Film Review: Blue Valentine

Blue Valentine is one of the rare films that elicits a strong emotional response. Some viewers may feel emotionally drained after seeing the film, but it is refreshing for a film to provoke a genuine response in this age of desensitisation.

Dean and Cindy are married with a young daughter. Their current troubled relationship contrasts strikingly with the period in which they first got together…

The main reason Blue Valentine is so effective is that it boasts an excellent script from Derek Cianfrance, Cami Delavigne and Joey Curtis. The interactions between Dean and Cindy appear very natural. The dialogue is very credible, giving the film a very genuine feel.

Director Derek Cianfrance cross-cuts between the present and the past. This technique works exceptionally well to engage viewers. Blue Valentine begins in the present, offering a glimpse into Dean and Cindy’s lives without too much exposition.
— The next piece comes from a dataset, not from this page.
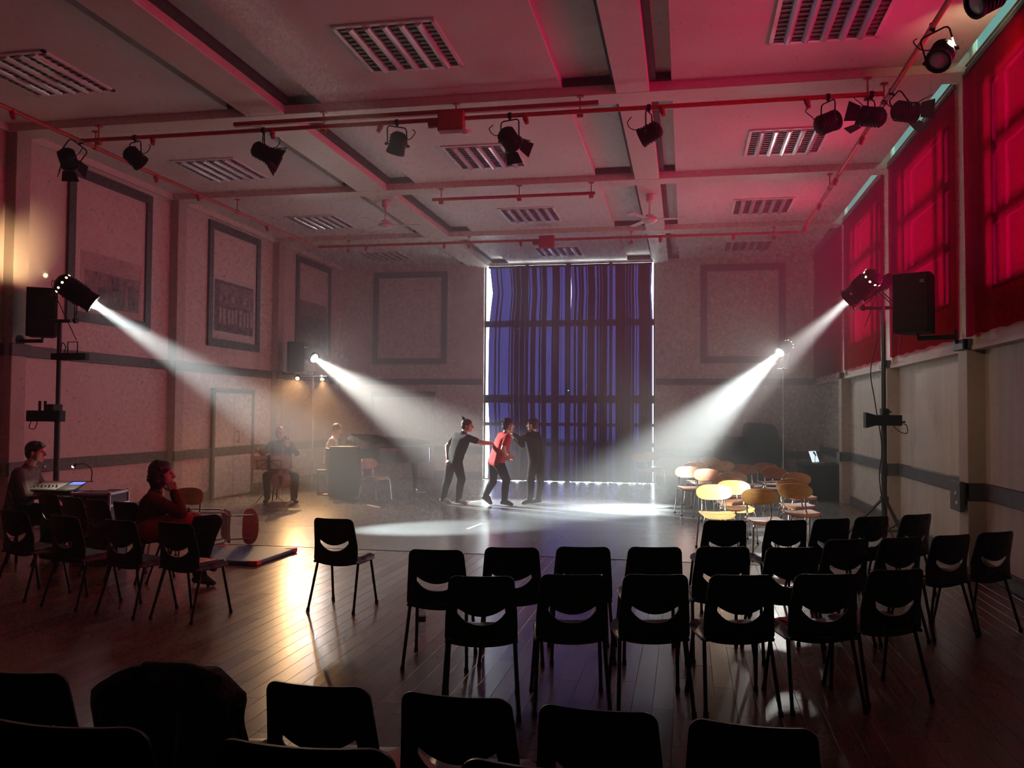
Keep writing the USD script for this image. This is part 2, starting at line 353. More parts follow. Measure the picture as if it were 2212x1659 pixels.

Slowly, through the flashbacks, more is revealed about their relationship. This gradual release of detail works well to retain a sense of mystery about the origins of the relationship, as well as the cause of the couple’s difficulties. Not every aspect of Dean and Cindy’s marriage is explored; however Blue Valentine does not intend to cover the whole period, just the beginning and the present day.

Dean and Cindy are complicated and multi-faceted protagonists. This makes them highly believable characters. Although one may be empathised with more than the other, they are both distinctly human in their mannerisms and actions.

The camera work gives the film a subdued atmosphere. There are plenty of hand-held shots and close-ups, which give the impression of intimacy with the characters. The natural colours and lighting contrasts well with the artificiality of the hotel room scenes. Tellingly, it suggests something about the changing nature of Dean and Cindy’s relationship.

Ryan Gosling is fantastic as Dean. He brings a natural charisma to the role, but is equally convincing when depicting the darker side of the character’s personality. Michelle Williams is also excellent as Cindy. There is such a change in her persona from the earlier scenes to the contemporary one, but Williams effectively conveys this. A number of years pass from between the periods, but in each both actors are entirely believable. Much of the film success can be attributed to Gosling and Williams’ fine performances.

Although many films are concerned with marriages and relationships, few achieve the painful realism of Blue Valentine. A truly memorable film.